Each laborious trip to the courthouse took Aidah the entire day, and she made six of them—maybe more—before finally, through sheer persistence, the land was in her name. Watching this process, I became increasingly saddened by the lack of justice in a system that devalued my friend just because she was poor and a woman. Actually, even had she been rich, her quest for justice would have been tough. Unless, that is, she had enlisted a man to help her. The “system” in Kenya favors men.
Last month I was able to join a group of CMDA members on a Perkins Justice Pilgrimage, visiting Jackson, Mississippi; Mendenhall, Mississippi; Montgomery, Alabama; Selma, Alabama; and Birmingham, Alabama. We met with John Perkins, who has been fighting for biblical justice and reconciliation for more than 60 years. His daughter Elizabeth led us in thoughtful discussions and brought us to many historic sites of the Civil Rights Movement.

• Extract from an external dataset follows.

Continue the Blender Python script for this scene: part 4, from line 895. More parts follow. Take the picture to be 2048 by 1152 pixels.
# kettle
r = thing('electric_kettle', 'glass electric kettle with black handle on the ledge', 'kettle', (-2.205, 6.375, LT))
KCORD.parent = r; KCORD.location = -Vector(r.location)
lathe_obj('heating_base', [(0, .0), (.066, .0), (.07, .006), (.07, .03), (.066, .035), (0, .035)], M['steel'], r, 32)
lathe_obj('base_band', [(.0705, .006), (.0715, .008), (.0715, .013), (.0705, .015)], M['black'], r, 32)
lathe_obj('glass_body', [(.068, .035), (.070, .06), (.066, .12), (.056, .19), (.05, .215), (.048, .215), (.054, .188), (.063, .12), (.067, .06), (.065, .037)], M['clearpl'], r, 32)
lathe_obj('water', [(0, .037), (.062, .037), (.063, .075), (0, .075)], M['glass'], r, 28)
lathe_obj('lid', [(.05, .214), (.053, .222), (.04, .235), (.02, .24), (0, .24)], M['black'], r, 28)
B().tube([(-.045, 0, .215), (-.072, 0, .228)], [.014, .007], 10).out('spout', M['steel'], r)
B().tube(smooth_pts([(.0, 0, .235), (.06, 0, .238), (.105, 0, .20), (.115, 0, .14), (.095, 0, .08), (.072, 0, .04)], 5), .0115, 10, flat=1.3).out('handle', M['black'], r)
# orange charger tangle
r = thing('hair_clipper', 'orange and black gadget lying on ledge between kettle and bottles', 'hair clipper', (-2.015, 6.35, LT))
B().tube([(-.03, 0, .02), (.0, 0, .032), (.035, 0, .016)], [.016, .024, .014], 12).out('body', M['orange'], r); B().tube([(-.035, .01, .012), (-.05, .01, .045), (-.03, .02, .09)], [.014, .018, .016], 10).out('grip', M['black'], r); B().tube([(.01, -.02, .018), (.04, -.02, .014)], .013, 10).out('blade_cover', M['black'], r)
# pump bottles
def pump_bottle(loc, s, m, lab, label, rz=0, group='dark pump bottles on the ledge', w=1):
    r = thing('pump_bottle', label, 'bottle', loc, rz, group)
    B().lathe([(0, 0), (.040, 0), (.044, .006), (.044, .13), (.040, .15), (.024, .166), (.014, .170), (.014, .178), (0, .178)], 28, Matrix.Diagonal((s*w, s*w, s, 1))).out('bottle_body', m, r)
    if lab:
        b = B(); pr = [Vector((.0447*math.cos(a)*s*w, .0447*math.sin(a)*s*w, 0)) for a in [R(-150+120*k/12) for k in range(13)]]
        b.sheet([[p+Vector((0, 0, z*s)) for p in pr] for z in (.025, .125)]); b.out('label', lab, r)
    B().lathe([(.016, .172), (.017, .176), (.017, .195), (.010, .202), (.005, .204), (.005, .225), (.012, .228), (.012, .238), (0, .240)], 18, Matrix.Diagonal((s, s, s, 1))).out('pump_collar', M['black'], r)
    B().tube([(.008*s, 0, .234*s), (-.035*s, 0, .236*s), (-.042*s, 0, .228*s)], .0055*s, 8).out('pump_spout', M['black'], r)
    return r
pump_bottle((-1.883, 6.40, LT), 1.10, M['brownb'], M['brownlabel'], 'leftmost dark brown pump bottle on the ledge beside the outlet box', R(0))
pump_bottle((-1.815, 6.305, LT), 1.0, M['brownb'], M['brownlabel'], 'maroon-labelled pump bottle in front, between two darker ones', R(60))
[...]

In Montgomery we visited the National Memorial for Peace and Justice, which honors the 6,500 black people who were lynched in the U.S. between 1865 and 1950. A large space with a roof, but no walls, holds 800 six-foot suspended steel columns. Each column represents a county, and each one lists the names of the black men and women known to have been killed there by lynching with no trial, no due process.
Walking slowly past those massive columns, I found myself thinking of Aidah. And inequality. And justice. Lynching is so unjust. Just as Aidah couldn’t count on a judge to give her what was rightfully hers, the ever-present threat of lynching convinced black people they couldn’t trust in the U.S. justice system. The justice system has been present since America’s founding, with laws, lawyers, judges, juries and prisons. However, lynching bypasses all that. With lynching, evil people become prosecutor, jury and judge—often provoked by the mildest of offenses and with the flimsiest of evidence—and administer the death sentence, usually accompanying it with torture.
How could lynching have been tolerated for so long? How could so many have died so violently? America had a functioning court system. Those who had broken the law could have been punished according to the law. But in that era, there was a pervasive perception problem that kept black people out of the halls of justice. As historian Leon Litwack put it in Lynching in America: Confronting the Legacy of Racial Terror, lynching underscored the “cheapness of Black life [and] reflected in turn the degree to which so many whites by the early twentieth century had come to think of Black men and women as inherently and permanently inferior, as less than human, as little more than animals.”
The problem, in other words, was the de-valuing of human life. Human beings are made in the image of God, and therefore inherently have dignity and infinite worth. Every single human being, regardless of race, gender, size, strength, gestational age, economic status, intelligence—born or unborn—is a person worthy of defending and protecting. Isaiah’s charge is a charge to each one of us:
“Learn to do good;
seek justice,
correct oppression;
bring justice to the fatherless,
plead the widow’s cause” (Isaiah 1:17, ESV).
May we take this to heart, and may it be said of us, “How blessed are those who maintain justice…” (Psalm 106:3, NASB).